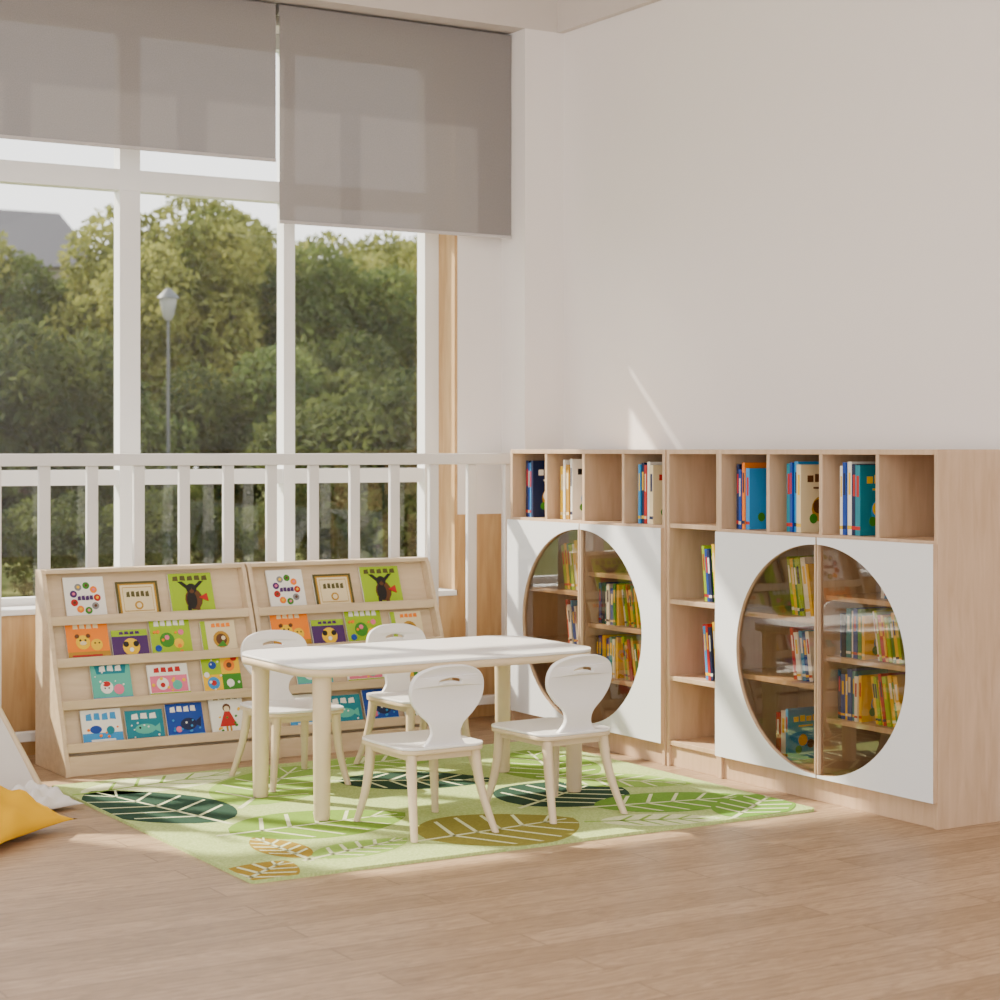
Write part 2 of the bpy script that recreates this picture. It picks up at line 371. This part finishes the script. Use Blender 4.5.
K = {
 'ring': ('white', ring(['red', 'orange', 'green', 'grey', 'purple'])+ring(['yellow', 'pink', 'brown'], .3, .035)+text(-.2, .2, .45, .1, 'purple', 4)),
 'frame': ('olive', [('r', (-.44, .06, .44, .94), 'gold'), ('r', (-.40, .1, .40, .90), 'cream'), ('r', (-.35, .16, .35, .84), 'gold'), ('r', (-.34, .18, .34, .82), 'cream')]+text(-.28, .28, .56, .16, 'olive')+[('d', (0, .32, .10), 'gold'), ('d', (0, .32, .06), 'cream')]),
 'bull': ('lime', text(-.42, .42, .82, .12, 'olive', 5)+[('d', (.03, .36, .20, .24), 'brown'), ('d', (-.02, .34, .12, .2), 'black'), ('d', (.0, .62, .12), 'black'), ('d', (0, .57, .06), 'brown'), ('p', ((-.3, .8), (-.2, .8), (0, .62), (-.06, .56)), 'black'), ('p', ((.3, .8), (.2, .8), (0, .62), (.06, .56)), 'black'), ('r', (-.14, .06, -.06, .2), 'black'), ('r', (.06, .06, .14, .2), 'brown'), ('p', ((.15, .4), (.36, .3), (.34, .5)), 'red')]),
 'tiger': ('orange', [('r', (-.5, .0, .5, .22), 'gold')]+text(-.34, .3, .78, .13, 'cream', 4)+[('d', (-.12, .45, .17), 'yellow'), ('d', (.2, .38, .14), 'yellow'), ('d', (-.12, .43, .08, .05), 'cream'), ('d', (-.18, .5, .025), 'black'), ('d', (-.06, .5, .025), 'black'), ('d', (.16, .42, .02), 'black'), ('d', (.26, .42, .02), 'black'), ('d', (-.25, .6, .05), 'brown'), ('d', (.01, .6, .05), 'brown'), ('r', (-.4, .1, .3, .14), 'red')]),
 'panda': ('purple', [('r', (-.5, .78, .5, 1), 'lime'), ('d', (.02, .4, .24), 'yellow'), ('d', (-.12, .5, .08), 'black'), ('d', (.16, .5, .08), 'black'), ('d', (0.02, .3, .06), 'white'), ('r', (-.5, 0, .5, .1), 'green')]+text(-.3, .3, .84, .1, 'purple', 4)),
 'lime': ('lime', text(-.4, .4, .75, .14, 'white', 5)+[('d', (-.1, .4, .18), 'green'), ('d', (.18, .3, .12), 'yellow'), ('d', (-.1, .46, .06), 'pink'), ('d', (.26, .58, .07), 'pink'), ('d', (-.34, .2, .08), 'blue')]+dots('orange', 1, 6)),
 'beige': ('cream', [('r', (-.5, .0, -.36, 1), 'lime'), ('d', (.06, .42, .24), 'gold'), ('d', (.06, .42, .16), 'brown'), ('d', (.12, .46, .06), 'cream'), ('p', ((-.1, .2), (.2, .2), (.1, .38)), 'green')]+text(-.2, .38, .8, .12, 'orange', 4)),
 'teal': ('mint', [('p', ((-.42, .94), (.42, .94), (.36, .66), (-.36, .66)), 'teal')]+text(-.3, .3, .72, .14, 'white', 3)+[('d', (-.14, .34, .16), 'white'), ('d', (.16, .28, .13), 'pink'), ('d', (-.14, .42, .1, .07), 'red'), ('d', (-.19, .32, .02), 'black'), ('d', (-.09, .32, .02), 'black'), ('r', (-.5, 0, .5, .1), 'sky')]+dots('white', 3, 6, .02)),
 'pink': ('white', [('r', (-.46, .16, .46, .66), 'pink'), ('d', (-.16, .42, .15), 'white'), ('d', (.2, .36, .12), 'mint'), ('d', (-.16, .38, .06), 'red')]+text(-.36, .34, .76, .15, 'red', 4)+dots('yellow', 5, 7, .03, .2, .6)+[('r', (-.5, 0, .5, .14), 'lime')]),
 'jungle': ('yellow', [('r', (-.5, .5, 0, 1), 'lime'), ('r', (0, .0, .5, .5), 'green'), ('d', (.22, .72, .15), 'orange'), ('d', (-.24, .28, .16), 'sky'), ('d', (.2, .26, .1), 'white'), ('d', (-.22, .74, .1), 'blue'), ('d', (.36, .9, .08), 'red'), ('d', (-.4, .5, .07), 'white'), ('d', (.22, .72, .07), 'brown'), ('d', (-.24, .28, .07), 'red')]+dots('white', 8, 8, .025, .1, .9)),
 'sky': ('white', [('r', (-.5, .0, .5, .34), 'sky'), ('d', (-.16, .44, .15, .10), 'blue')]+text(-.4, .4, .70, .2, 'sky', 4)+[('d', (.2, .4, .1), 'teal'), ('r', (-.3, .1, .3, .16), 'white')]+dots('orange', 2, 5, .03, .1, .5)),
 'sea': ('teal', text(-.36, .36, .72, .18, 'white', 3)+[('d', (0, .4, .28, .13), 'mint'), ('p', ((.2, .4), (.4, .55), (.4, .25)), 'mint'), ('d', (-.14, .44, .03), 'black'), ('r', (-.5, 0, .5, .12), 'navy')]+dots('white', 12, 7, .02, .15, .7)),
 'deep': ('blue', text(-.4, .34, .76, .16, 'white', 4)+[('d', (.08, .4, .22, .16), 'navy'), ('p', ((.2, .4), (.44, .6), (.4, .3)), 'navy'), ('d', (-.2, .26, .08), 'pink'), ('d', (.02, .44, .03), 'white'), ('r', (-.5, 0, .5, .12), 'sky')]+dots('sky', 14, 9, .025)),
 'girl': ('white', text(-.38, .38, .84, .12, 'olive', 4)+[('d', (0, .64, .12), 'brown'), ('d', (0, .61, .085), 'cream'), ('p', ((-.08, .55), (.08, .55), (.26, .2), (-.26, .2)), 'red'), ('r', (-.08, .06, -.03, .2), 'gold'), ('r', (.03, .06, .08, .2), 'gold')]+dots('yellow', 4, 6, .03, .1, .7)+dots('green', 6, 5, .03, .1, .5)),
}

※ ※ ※

Set exercise
Leave every image out, and retype the material exactly.

Output for this task
Write part 2 of the bpy script that recreates this picture. It picks up at line 371. This part finishes the script. Use Blender 4.5.
K = {
 'ring': ('white', ring(['red', 'orange', 'green', 'grey', 'purple'])+ring(['yellow', 'pink', 'brown'], .3, .035)+text(-.2, .2, .45, .1, 'purple', 4)),
 'frame': ('olive', [('r', (-.44, .06, .44, .94), 'gold'), ('r', (-.40, .1, .40, .90), 'cream'), ('r', (-.35, .16, .35, .84), 'gold'), ('r', (-.34, .18, .34, .82), 'cream')]+text(-.28, .28, .56, .16, 'olive')+[('d', (0, .32, .10), 'gold'), ('d', (0, .32, .06), 'cream')]),
 'bull': ('lime', text(-.42, .42, .82, .12, 'olive', 5)+[('d', (.03, .36, .20, .24), 'brown'), ('d', (-.02, .34, .12, .2), 'black'), ('d', (.0, .62, .12), 'black'), ('d', (0, .57, .06), 'brown'), ('p', ((-.3, .8), (-.2, .8), (0, .62), (-.06, .56)), 'black'), ('p', ((.3, .8), (.2, .8), (0, .62), (.06, .56)), 'black'), ('r', (-.14, .06, -.06, .2), 'black'), ('r', (.06, .06, .14, .2), 'brown'), ('p', ((.15, .4), (.36, .3), (.34, .5)), 'red')]),
 'tiger': ('orange', [('r', (-.5, .0, .5, .22), 'gold')]+text(-.34, .3, .78, .13, 'cream', 4)+[('d', (-.12, .45, .17), 'yellow'), ('d', (.2, .38, .14), 'yellow'), ('d', (-.12, .43, .08, .05), 'cream'), ('d', (-.18, .5, .025), 'black'), ('d', (-.06, .5, .025), 'black'), ('d', (.16, .42, .02), 'black'), ('d', (.26, .42, .02), 'black'), ('d', (-.25, .6, .05), 'brown'), ('d', (.01, .6, .05), 'brown'), ('r', (-.4, .1, .3, .14), 'red')]),
 'panda': ('purple', [('r', (-.5, .78, .5, 1), 'lime'), ('d', (.02, .4, .24), 'yellow'), ('d', (-.12, .5, .08), 'black'), ('d', (.16, .5, .08), 'black'), ('d', (0.02, .3, .06), 'white'), ('r', (-.5, 0, .5, .1), 'green')]+text(-.3, .3, .84, .1, 'purple', 4)),
 'lime': ('lime', text(-.4, .4, .75, .14, 'white', 5)+[('d', (-.1, .4, .18), 'green'), ('d', (.18, .3, .12), 'yellow'), ('d', (-.1, .46, .06), 'pink'), ('d', (.26, .58, .07), 'pink'), ('d', (-.34, .2, .08), 'blue')]+dots('orange', 1, 6)),
 'beige': ('cream', [('r', (-.5, .0, -.36, 1), 'lime'), ('d', (.06, .42, .24), 'gold'), ('d', (.06, .42, .16), 'brown'), ('d', (.12, .46, .06), 'cream'), ('p', ((-.1, .2), (.2, .2), (.1, .38)), 'green')]+text(-.2, .38, .8, .12, 'orange', 4)),
 'teal': ('mint', [('p', ((-.42, .94), (.42, .94), (.36, .66), (-.36, .66)), 'teal')]+text(-.3, .3, .72, .14, 'white', 3)+[('d', (-.14, .34, .16), 'white'), ('d', (.16, .28, .13), 'pink'), ('d', (-.14, .42, .1, .07), 'red'), ('d', (-.19, .32, .02), 'black'), ('d', (-.09, .32, .02), 'black'), ('r', (-.5, 0, .5, .1), 'sky')]+dots('white', 3, 6, .02)),
 'pink': ('white', [('r', (-.46, .16, .46, .66), 'pink'), ('d', (-.16, .42, .15), 'white'), ('d', (.2, .36, .12), 'mint'), ('d', (-.16, .38, .06), 'red')]+text(-.36, .34, .76, .15, 'red', 4)+dots('yellow', 5, 7, .03, .2, .6)+[('r', (-.5, 0, .5, .14), 'lime')]),
 'jungle': ('yellow', [('r', (-.5, .5, 0, 1), 'lime'), ('r', (0, .0, .5, .5), 'green'), ('d', (.22, .72, .15), 'orange'), ('d', (-.24, .28, .16), 'sky'), ('d', (.2, .26, .1), 'white'), ('d', (-.22, .74, .1), 'blue'), ('d', (.36, .9, .08), 'red'), ('d', (-.4, .5, .07), 'white'), ('d', (.22, .72, .07), 'brown'), ('d', (-.24, .28, .07), 'red')]+dots('white', 8, 8, .025, .1, .9)),
 'sky': ('white', [('r', (-.5, .0, .5, .34), 'sky'), ('d', (-.16, .44, .15, .10), 'blue')]+text(-.4, .4, .70, .2, 'sky', 4)+[('d', (.2, .4, .1), 'teal'), ('r', (-.3, .1, .3, .16), 'white')]+dots('orange', 2, 5, .03, .1, .5)),
 'sea': ('teal', text(-.36, .36, .72, .18, 'white', 3)+[('d', (0, .4, .28, .13), 'mint'), ('p', ((.2, .4), (.4, .55), (.4, .25)), 'mint'), ('d', (-.14, .44, .03), 'black'), ('r', (-.5, 0, .5, .12), 'navy')]+dots('white', 12, 7, .02, .15, .7)),
 'deep': ('blue', text(-.4, .34, .76, .16, 'white', 4)+[('d', (.08, .4, .22, .16), 'navy'), ('p', ((.2, .4), (.44, .6), (.4, .3)), 'navy'), ('d', (-.2, .26, .08), 'pink'), ('d', (.02, .44, .03), 'white'), ('r', (-.5, 0, .5, .12), 'sky')]+dots('sky', 14, 9, .025)),
 'girl': ('white', text(-.38, .38, .84, .12, 'olive', 4)+[('d', (0, .64, .12), 'brown'), ('d', (0, .61, .085), 'cream'), ('p', ((-.08, .55), (.08, .55), (.26, .2), (-.26, .2)), 'red'), ('r', (-.08, .06, -.03, .2), 'gold'), ('r', (.03, .06, .08, .2), 'gold')]+dots('yellow', 4, 6, .03, .1, .7)+dots('green', 6, 5, .03, .1, .5)),
}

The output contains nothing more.